Africa unite : Rouge impératrice de Léonora Miano


Katiopa
, XXIIème siècle. L'Histoire a pris une autre tournure. Ceux qui se croyaient les gagnants sont devenus les perdants. L'Europe s'est effondrée sous l'afflux des migrants venus d'Afrique. Les Fulasi, ou Sinistrés, ont alors fui vers l'Afrique subsaharienne francophone, pensant y retrouver une forme d'autorité, du pouvoir et leur langue. Toujours cet égo démesuré leur permettant de penser qu'ils avaient toujours leur place au sein des anciennes colonies. Cependant, l'Histoire aime jouer des tours et les luttes de libération, les Chimurenga, ont tout renversé. Un État unifié, une sorte d'États-Unis d'Afrique, s'est constitué et la nouvelle génération des Fulasi n'est plus la bienvenue. Elle est considérée comme non-assimilable, incapable de s'intégrer et repliée sur son identité.
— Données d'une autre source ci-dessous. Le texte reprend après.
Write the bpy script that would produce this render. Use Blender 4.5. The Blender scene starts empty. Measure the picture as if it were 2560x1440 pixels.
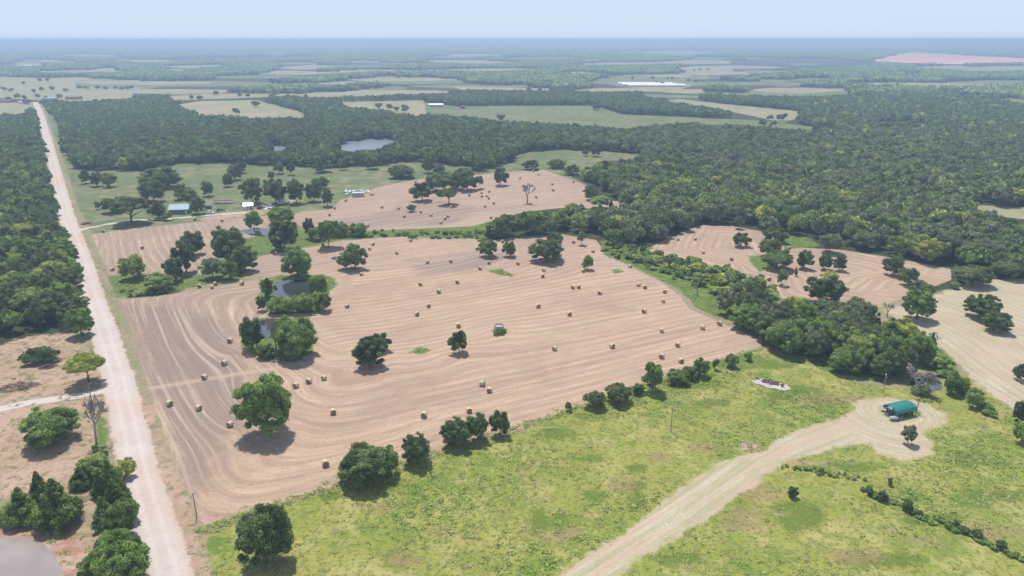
import bpy, math, random
import numpy as np
from mathutils import Vector, Matrix
R = math.radians
rng = np.random.default_rng(7)
random.seed(7)
sc = bpy.context.scene
COL = sc.collection

# ------------------------------------------------------------------ camera, sky, sun, exposure
H = 100.0                      # flying height, metres
F = 1760.0                     # focal length in pixels of the 2560 px frame
HY = 98.0                      # row of the level direction
PITCH = math.atan((720 - HY) / F)
cam_d = bpy.data.cameras.new('camera'); cam = bpy.data.objects.new('camera', cam_d); COL.objects.link(cam)
cam_d.sensor_width = 36; cam_d.lens = 36 * F / 2560; cam_d.clip_start = 0.5; cam_d.clip_end = 120000
cam.location = (0, 0, H); cam.rotation_euler = (R(90) - PITCH, R(0.04), 0)
sc.camera = cam
SUN_EL, SUN_AZ = R(66), R(-20)          # azimuth measured from +Y, to the left of the view
world = bpy.data.worlds.new('World'); sc.world = world; world.use_nodes = True
wn = world.node_tree; bg = wn.nodes['Background']
sky = wn.nodes.new('ShaderNodeTexSky'); sky.sky_type = 'NISHITA'; sky.sun_disc = False
sky.sun_elevation = SUN_EL; sky.sun_rotation = SUN_AZ
sky.air_density = 1.0; sky.dust_density = 0.6; sky.ozone_density = 2.0; sky.altitude = 200
veil = wn.nodes.new('ShaderNodeMix'); veil.data_type = 'RGBA'; veil.inputs[0].default_value = 0.86     # thin milky summer veil over the blue
wn.links.new(sky.outputs[0], veil.inputs[6]); veil.inputs[7].default_value = (6.2, 7.3, 9.1, 1)
wtc = wn.nodes.new('ShaderNodeTexCoord'); wsp = wn.nodes.new('ShaderNodeSeparateXYZ'); wn.links.new(wtc.outputs['Generated'], wsp.inputs[0])
wmr = wn.nodes.new('ShaderNodeMapRange'); wmr.inputs[1].default_value = 0.0; wmr.inputs[2].default_value = 0.75; wmr.inputs[3].default_value = 0.97; wmr.inputs[4].default_value = 0.30   # veil thins towards the zenith
wn.links.new(wsp.outputs[2], wmr.inputs[0]); wn.links.new(wmr.outputs[0], veil.inputs[0])
wn.links.new(veil.outputs[2], bg.inputs[0]); bg.inputs[1].default_value = 0.105
sun_d = bpy.data.lights.new('sun', 'SUN'); sun_d.energy = 4.9; sun_d.angle = R(1.2); sun_d.color = (1.0, 0.955, 0.89)
sun = bpy.data.objects.new('sun', sun_d); COL.objects.link(sun)
sdir = Vector((math.sin(SUN_AZ) * math.cos(SUN_EL), math.cos(SUN_AZ) * math.cos(SUN_EL), math.sin(SUN_EL)))
sun.rotation_euler = sdir.to_track_quat('Z', 'Y').to_euler()
sc.view_settings.view_transform = 'Standard'; sc.view_settings.look = 'None'
sc.view_settings.exposure = 0.0; sc.view_settings.gamma = 1
HAZE = 0.00029
HAZE_COL = (0.58, 0.77, 1.0)
try:
    sc.cycles.max_bounces = 5; sc.cycles.diffuse_bounces = 2; sc.cycles.transparent_max_bounces = 8
    sc.cycles.transmission_bounces = 2; sc.cycles.volume_bounces = 0; sc.cycles.glossy_bounces = 2
except Exception: pass

# ------------------------------------------------------------------ pixel of the photo -> point on the ground
cp, sp_ = math.cos(PITCH), math.sin(PITCH)
def PP(px, py, z=0.0):
    px = np.asarray(px, float); py = np.asarray(py, float)
    a = (px - 1280) / F; b = (720 - py) / F
    dx = a; dy = cp + b * sp_; dz = -sp_ + b * cp
    t = (z - H) / np.minimum(dz, -1e-4)
    return dx * t, dy * t
def P(px, py, z=0.0):
    x, y = PP(px, py, z); return float(x), float(y)
def proj(x, y, z):
    zc = y * cp - (z - H) * sp_; v = y * sp_ + (z - H) * cp
    zc = np.maximum(zc, 1.0)
    return 1280 + F * x / zc, 720 - F * v / zc, zc
def kpm(px, py):
    x, y = P(px, py); return F / (y * cp + H * sp_)
def th(py): return PITCH + math.atan((py - 720) / F)

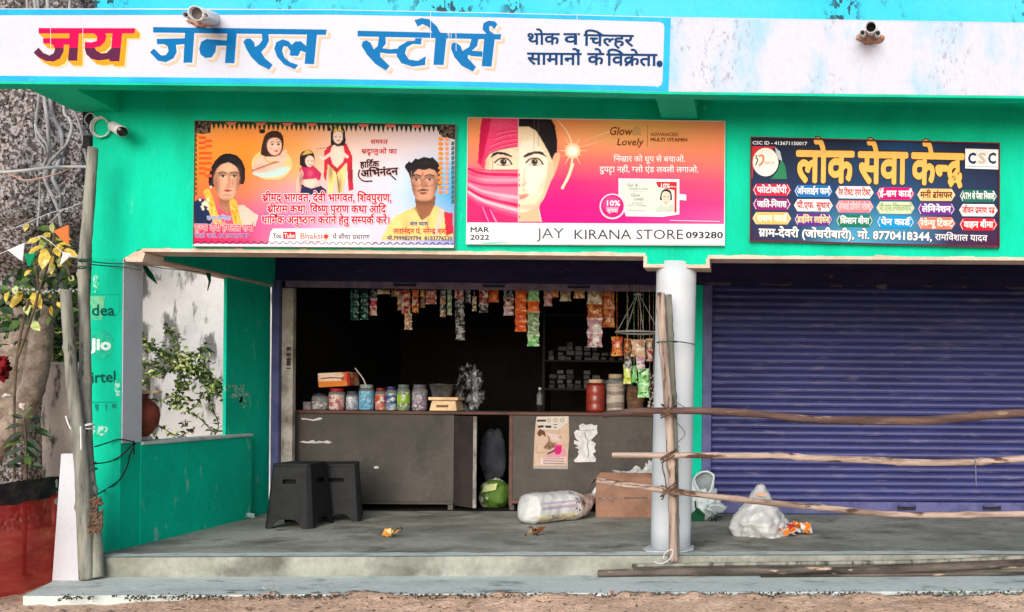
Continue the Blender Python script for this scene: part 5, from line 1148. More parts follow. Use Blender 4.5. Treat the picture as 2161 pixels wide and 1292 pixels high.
sheet([ga, gb, gb2], zt-.12, zt+.02, 60, 8, .02, 6).build('top_band', mat('black_cloth', (40, 34, 36), (70, 56, 56), sc=14, rough=.95, bump=.5), root, smooth=True)
for p in (gb, gb2, ga): MB().tube([Vector((p.x-.02, p.y+.03, -.25)), Vector((p.x-.02, p.y+.03, zt))], .015, 8).build('stake', BAM, root, smooth=True)
MB().blob(vz(-4, 776, 1.3), (.08, .05, .09), 22, 16, 1.0, 3.2, 4).build('red_cloth', mat('red_cloth', (134, 12, 24), (84, 6, 14), sc=8, rough=.8), None, smooth=True, loc=tuple(vz(4, 778, 1.3)))
tag(bpy.data.objects['red_cloth'], 'bunched red cloth tied to the banyan trunk', 'cloth')
# ---------- strings, pennants and wires on the left
YN = .6
ties('garland_string', 'frayed silvery tinsel string sagging across the banyan trunk', 'string', [([vz(-20, 495, YN), vz(40, 478, YN), vz(100, 452, YN), vz(150, 437, YN), vz(194, 418, YN)], False)], mat('tinsel', (196, 196, 200), rough=.5), .004)
random.seed(6)
for x0, y0, x1, y1, lb in ((-10, 494, 195, 418, 'longest silver tinsel fringe sagging across the banyan trunk'), (60, 425, 198, 388, 'silver tinsel fringe rising to the top of the tall bamboo post'), (0, 450, 80, 425, 'short silver tinsel fringe at the left edge of the trunk'), (20, 610, 185, 608, 'low level silver tinsel fringe at the height of the yellow leaves')):
    mt = MB()
    for i in range(46):
        f = i/45; p = vz(x0+(x1-x0)*f, y0+(y1-y0)*f+6*math.sin(f*3.1), YN); leaf(mt, p, rv(), rv(), .028, .012, 0)
    o = mt.build('tinsel_garland', mat('tinsel_fringe', (206, 206, 210), (150, 150, 156), sc=20, rough=.45), None, loc=tuple(vz(x0, y0, YN))); tag(o, lb, 'tinsel', 'tinsel fringes at the left')
ties('white_cable', 'thick white cable running from the left edge to the banyan roots', 'cable', [([vz(-40, 366, .4), vz(40, 361, .4), vz(100, 354, .5), vz(150, 352, .6), vz(190, 352, .3)], False)], WTIE, .011)
ties('pink_cord', 'thin pinkish cord sagging below the white cable', 'cord', [([vz(-20, 350, .4), vz(30, 372, .4), vz(60, 380, .4), vz(110, 370, .4), vz(150, 355, .5)], False)], mat('pink_cord_plastic', (226, 176, 160), rough=.6), .005)
def pennant(px, c, lb, Y=.35):
    P = [vz(x, y, Y) for x, y in px]; o = MB().prism(P, (.004, .004, 0)).build('pennant', flat(c, .7), None, loc=tuple(P[0])); tag(o, lb, 'pennant', 'pennants strung at the left')
pennant([(16, 528), (50, 513), (46, 550), (40, 547)], (232, 232, 234), 'white triangular pennant in front of the banyan trunk'); pennant([(51, 537), (75, 534), (62, 562), (58, 560)], (10, 140, 96), 'small green triangular pennant beside the white one')
pennant([(112, 488), (143, 475), (144, 516), (138, 512)], (232, 120, 70), 'orange triangular pennant over the yellow leaves', .2); pennant([(133, 532), (152, 536), (126, 560)], (236, 230, 220), 'cream pennant under the orange one', .3)
o = pennant([(297, 556), (304, 556), (322, 580), (331, 600), (312, 584)], (0, 92, 66), 'dark green pennant at the top left of the side opening', .3)
o = pennant([(433, 574), (443, 577), (444, 592), (437, 614), (440, 594)], (0, 92, 66), 'dark green pennant hanging mid way along the side opening', 1.0)
ties('pennant_string', 'string carrying green pennants under the side beam to the shop jamb', 'string', [([vz(296, 556, .28), vz(340, 566, .5), vz(430, 575, 1.0), vz(480, 586, 1.3), vz(545, 602, 1.85), vz(584, 606, 1.92)], False)], GTIE, .003)
ties('pennant_string', 'string carrying white and orange pennants past the banyan', 'string', [([vz(-20, 545, .36), vz(20, 527, .36), vz(60, 512, .36), vz(90, 500, .3), vz(140, 538, .3), vz(180, 545, .1)], False)], WTIE, .0025)
# ================================================================== the shop's counter and goods
YC = 2.12
zc = W(800, 867, YC).z; zb0 = W(800, 1064, YC).z
PLY = mat('grey_brown_ply', (86, 81, 77), (70, 67, 64), sc=2.2, lo=.4, hi=.65, rough=.6, bump=.15, bsc=40, c3=(58, 56, 58), sc3=2.4, lo3=.58, hi3=.72, jit=.12)
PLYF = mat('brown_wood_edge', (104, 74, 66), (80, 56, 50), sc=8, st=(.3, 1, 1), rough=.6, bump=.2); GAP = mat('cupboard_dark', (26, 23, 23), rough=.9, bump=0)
ctr = thing('shop_counter', 'long grey brown plywood shop counter with an open cupboard flap', 'counter', (W(1000, 1080, YC).x, YC, 0))
xl, xr = W(612, 900, YC).x, XO1-.0
xg0, xg1 = W(958, 900, YC).x, W(1076, 900, YC).x
MB().box(xl-.02, xr, YC-.03, YC+.55, zc-.028, zc).build('counter_top', PLYF, ctr, bevel=.004)
MB().box(xl, xg0, YC, YC+.03, zb0+.025, zc-.03).build('front_panel', PLY, ctr); MB().box(xg1+.03, xr, YC, YC+.03, zb0+.045, zc-.03).build('front_panel', PLY, ctr)
MB().box(xl, xg0, YC-.008, YC+.03, zb0, zb0+.023).build('bottom_rail', PLY, ctr, bevel=.003); MB().box(xg1, xr, YC-.008, YC+.03, zb0+.012, zb0+.043).build('bottom_rail', PLYF, ctr, bevel=.003)
MB().box(xg1-.005, xg1+.029, YC-.006, YC+.03, zb0-.01, zc-.03).build('upright', PLYF, ctr, bevel=.003)
for x in (xl+.01, xg0-.05, xg1+.0, xr-.06): MB().box(x, x+.045, YC+.002, YC+.05, 0.0, zb0-.002).build('leg', PLY, ctr)
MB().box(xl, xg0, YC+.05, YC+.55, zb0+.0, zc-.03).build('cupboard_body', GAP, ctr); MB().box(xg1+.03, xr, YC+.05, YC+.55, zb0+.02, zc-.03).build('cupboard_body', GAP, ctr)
f0 = Vector((xg0+.004, YC, 0)); f1 = W(1000, 900, YC-.22); z0f, z1f = W(1000, 1072, YC-.2).z, zc-.04
fl_ = MB().prism([(f0.x, f0.y, z0f), (f1.x, f1.y, z0f), (f1.x, f1.y, z1f), (f0.x, f0.y, z1f)], (.02, .012, 0)).build('flap_door', mat('dark_ply', (62, 54, 52), (48, 42, 42), sc=5, rough=.7, bump=.15), ctr)
MB().prism([(f1.x-.004, f1.y-.004, z0f), (f1.x+.026, f1.y-.002, z0f), (f1.x+.026, f1.y-.002, z1f), (f1.x-.004, f1.y-.004, z1f)], (.0, .012, 0)).build('edge_strip', mat('pale_edge', (150, 146, 144), (110, 104, 100), sc=10, rough=.7), fl_)
# scraps of torn paper on the left panel
TORN = mat('torn_paper', (226, 224, 226), (196, 196, 200), sc=12, rough=.9, bump=.2)
def scrap(px, lb, Y=YC-.003, M=TORN, cat='paper scrap', nm='paper_scrap', dep=.002):
    P = [vz(x, y, Y) for x, y in px]; o = MB().prism(P, (0, dep, 0)).build(nm, M, None, loc=tuple(P[0])); return tag(o, lb, cat)
def zz(u, v): return (540+u/4.167, 850+v/4.167)
scrap([zz(*q) for q in ((395, 135), (440, 138), (500, 148), (560, 130), (586, 138), (560, 152), (500, 160), (450, 150), (405, 148))], 'short strip of torn white paper near the top of the left counter panel')
scrap([zz(*q) for q in ((382, 345), (420, 335), (450, 345), (500, 328), (530, 345), (550, 335), (590, 342), (630, 332), (668, 348), (640, 360), (590, 352), (520, 358), (440, 355))], 'long strip of torn white paper in the middle of the left counter panel')
scrap([zz(*q) for q in ((1035, 565), (1060, 556), (1082, 566), (1076, 578), (1045, 580))], 'small white fleck on the left counter panel')
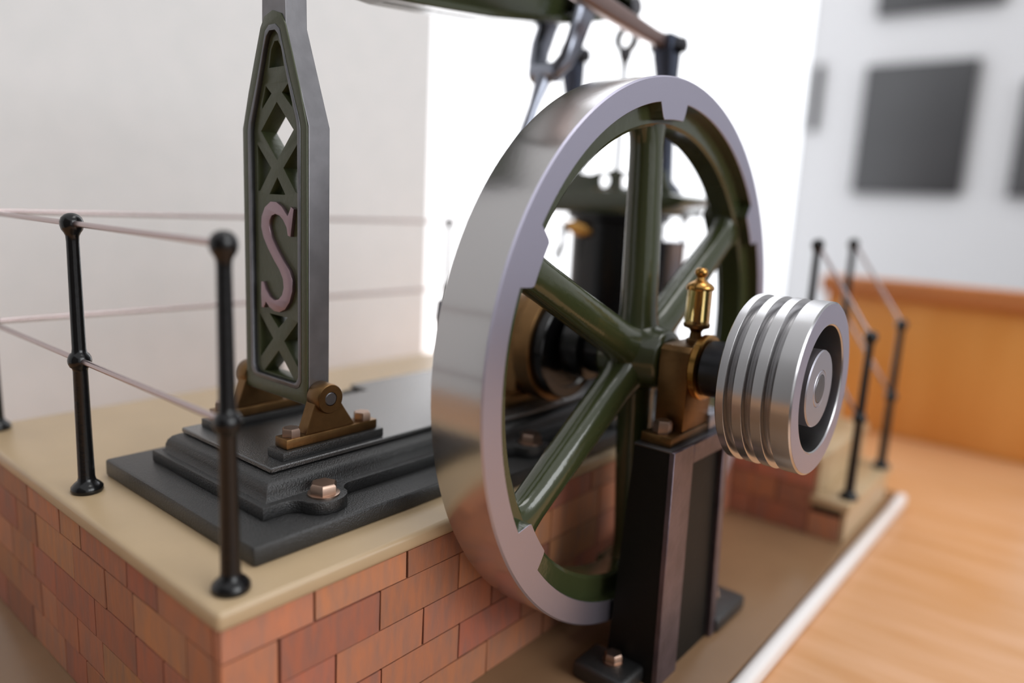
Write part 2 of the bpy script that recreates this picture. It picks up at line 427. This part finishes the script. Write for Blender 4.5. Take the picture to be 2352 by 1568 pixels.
curve_plate('body', outer, [inner(12.3, 34, 134.8)], 'Y', LY0+.25, LY0+7.2, 'link_steel', lk, .2, AT, 20)
gout = [(-W0+.3, 29.3), (W0-.3, 29.3), (W0-.3, 107.7)]
gout += [(12.6, 118), (9.0, 127.5), (6.0, 135.2), (4.0, 138.0), (0, 139.2), (-4.0, 138.0), (-6.0, 135.2), (-9.0, 127.5), (-12.6, 118), (-W0+.3, 107.7)]
curve_plate('green_border', gout, [inner(13.0, 33.2, 135.6)], 'Y', LY0-.15, LY0+.3, 'green_flat', lk, .12, AT)
curve_plate('moulding', inner(13.05, 33.2, 135.6), [inner(12.0, 34.3, 134.4)], 'Y', LY0-.35, LY0+1.5, 'dull_steel', lk, .2, AT)
def sym(p): return [(-a, b) for a, b in reversed(p)]
h2 = [(5.6, 119.9), (2.4, 117.4), (7.8, 112.9), (7.6, 114.5)]
h3 = [(10.5, 103.8), (2.9, 96.6), (9.0, 89.8), (10.6, 89.6)]
l2 = [(10.4, 52.8), (9.8, 52.8), (2.7, 46), (10.3, 38.6)]
holes = [[(-3.9, 124.3), (3.9, 124.3), (2.6, 129.5), (.9, 131.6), (-.9, 131.6), (-2.6, 129.5)], h2, sym(h2), [(0, 115.2), (-8.4, 107.1), (0, 98.6), (8.4, 107.1)],
         h3, sym(h3), [(0, 94.2), (-4.4, 88.9), (4.4, 88.9)], [(-5.2, 53.6), (0, 49.4), (5.2, 53.6)], l2, sym(l2), [(0, 42.9), (-8.4, 34.9), (8.4, 34.9)]]
curve_plate('lattice_panel', inner(12.2, 34.1, 134.7), holes, 'Y', LY0+1.0, LY0+6.4, 'green_flat', lk, .2, AT)
SP = [(8.1, 85.6), (9.2, 85.1), (7.6, 77.5), (6.5, 77.7), (5.9, 80.0), (4.1, 82.1), (2.4, 83.2), (0.1, 83.6), (-1.8, 83.0), (-3.0, 81.5), (-3.2, 79.4), (-1.9, 76.4), (0.8, 73.2), (4.0, 70.1), (7.1, 67.4), (8.4, 64.8), (8.3, 61.7), (6.9, 58.4), (4.6, 56.0), (1.9, 54.9), (-0.9, 54.9), (-3.4, 55.8), (-5.4, 57.3), (-6.4, 55.3), (-7.4, 55.2), (-7.7, 59.1), (-7.5, 62.8), (-6.6, 62.9), (-5.4, 60.8), (-3.2, 58.8), (-0.8, 57.9), (1.5, 58.4), (3.4, 60.0), (4.3, 62.3), (3.9, 64.9), (2.1, 67.5), (-0.6, 70.0), (-3.8, 73.4), (-6.1, 76.5), (-7.2, 79.4), (-6.9, 82.4), (-5.2, 85.1), (-2.2, 86.8), (0.6, 86.8), (3.3, 85.6), (6.4, 82.9)]
curve_plate('letter_s', [(a+.3, b) for a, b in SP], [], 'Y', LY0-.1, LY0+1.3, 'pink_steel', lk, .15, AT)['label'] = 'raised polished letter S'
MB().cyl((0, LY0+3.65, 31.7), 'X', CX-22.6, CX+22.4, 2.0, 20).build('pivot_pin', 'dull_steel', lk)
MB().cyl((0, LY0+3.65, 170), 'X', CX-9, CX+9, 2.2, 20).build('top_pin', 'dull_steel', lk)

# brass brackets
PVY = LY0+3.65
for s, lab in ((1, 'brass pivot bracket on the right of the S column'), (-1, 'brass pivot bracket behind the left foot of the S column')):
    b = thing('pivot_bracket', (CX+s*19, 55.6, 19), lab, 'bracket', 'brass pivot brackets')
    xa, xb = sorted((CX+s*15.4, CX+s*21.2)); wa, wb = sorted((CX+s*16.2, CX+s*20.6)); ba, bb_ = sorted((CX+s*16.4, CX+s*22.3))
    MB().box(xa, xb, 39.5, 71.8, 19.02, 22, .35).build('foot', 'brass', b)
    MB().prism([(46.2, 21.9), (63.6, 21.9), (PVY+3.9, 31.2), (PVY+3.4, 34), (PVY-3.4, 34), (PVY-3.9, 31.2)], 'X', wa, wb, .2).build('web', 'brass', b)
    MB().lathe([(ba, 2.0), (ba, 4.1), (ba+.4, 4.4), (bb_-.4, 4.4), (bb_, 4.1), (bb_, 2.05), (ba, 2.05)], (0, PVY, 31.7), 'X', 32).build('boss', 'brass', b)
    for y in (42.9, 68.2):
        MB().hexnut(((xa+xb)/2, y, 0), 'Z', 22, 24.4, 2.75, a0=.5).build('hex_bolt', 'copper', b)

# ---------------------------------------------------------------- flywheel
AY, AZ = 144.05, 41.6
FX = 24.2; WR = 4.0
fw = thing('flywheel', (15, AY, AZ), 'large steel-rimmed flywheel with six green spokes', 'flywheel')
def ring_pts(r, n=96): return [(AY+r*math.cos(2*PI*k/n), AZ+r*math.sin(2*PI*k/n)) for k in range(n)]
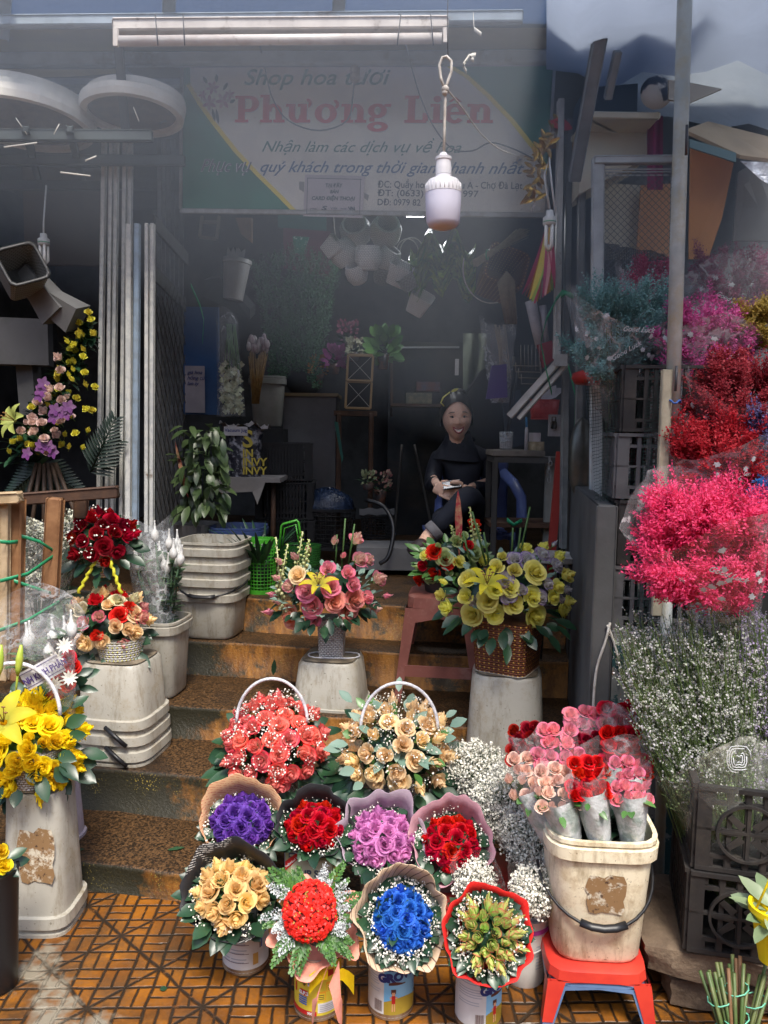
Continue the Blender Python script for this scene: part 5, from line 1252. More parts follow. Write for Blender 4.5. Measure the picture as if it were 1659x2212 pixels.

Il faut agir.

Dans ce nouveau monde, où modernité et traditions ancestrales se côtoient, Boya et Ilunga s'éprennent l'un de l'autre. Un amour puissant, prêt à tout pour pouvoir s'épanouir librement. Autour d'eux des embûches en veux-tu en voilà car Ilunga est le chef, le Mokonzi, de cet État, du Continent. Des responsabilités, des choix à faire, des personnes à ménager. Le pouvoir c'est vite fatigant. Homme marié, une relation qui n'a plus grand sens mais entre adultes intelligents on sait s'arranger. Boya c'est la Rouge, une femme à la chevelure rousse et à la peau cuivrée, "une femme-flamme". Elle est enseignante dans une université et ses recherches portent sur les Sinistrés. Sa vision des choses va bouleverser les orientations politiques de son amant. Elle est très vite considérée comme un danger pour Katiopa. Le Kalala (le ministre de la sécurité intérieure), décide de prendre des mesures radicales. Ce couple doit être séparé, peu importe ce qu'il en coûte. Boya et Ilunga vont devoir se montrer plus rusés face aux obstacles qui se dressent devant eux. Esprits anciens et technologies de pointe vont être leurs alliés.

Décrit par l'autrice comme un roman afrofuturiste, Rouge impératrice est un livre surprenant par sa richesse. Elle mélange habilement amour, politique et identité. Elle a par ailleurs expliqué dans une interview qu'elle s'était passionnée pour le nationalisme français contemporain et son obsession pour l'invasion africaine de son territoire. Elle a donc décidé de pousser jusqu'au bout cette angoisse. De quoi donner des sueurs froides aux racistes de tout poil. Dans le même temps, elle ne fait pas preuve d'angélisme, Katiopa est loin d'être un Etat sans défaut. Il y a des luttes de pouvoir, des discriminations, des intérêts à servir. L'idée n'est pas que l'Histoire se répéte, c'est bien plus compliqué que cela mais il y a des reflets, des ressemblances et beaucoup de questionnements.

Malgré toutes les qualités que renferment le roman, l'histoire d'amour m'a quelque peu dérangée car elle prenait trop de place à mes yeux et je la trouvais trop idyllique. Autant l'avouer, j'ai beaucoup de mal avec ce sujet. Je suis persuadée que la relation d'Ilunga et de Boya plaira à beaucoup de lecteurs et lectrices. L'écriture est parfois un peu indigeste et ne conviendra pas à tout le monde. J'ai trouvé cela épuisant à certains moments. Néanmoins, je ne peux que me montrer admirative devant Léonora Miano qui lorsqu'on lui demande ce qu'elle ferait si elle pouvait changer une chose dans le monde répond qu'elle abolirait le capitalisme et l'esprit de domination. Respect donc.


Rouge impératrice aux Editions Grasset, en librairie le 21 août au prix de 24 euros.
Je vous invite à lire et/ou regarder des interviews de l'autrice, j'aime beaucoup comment elle porte sa réflexion sur l'identité. Une belle découverte donc.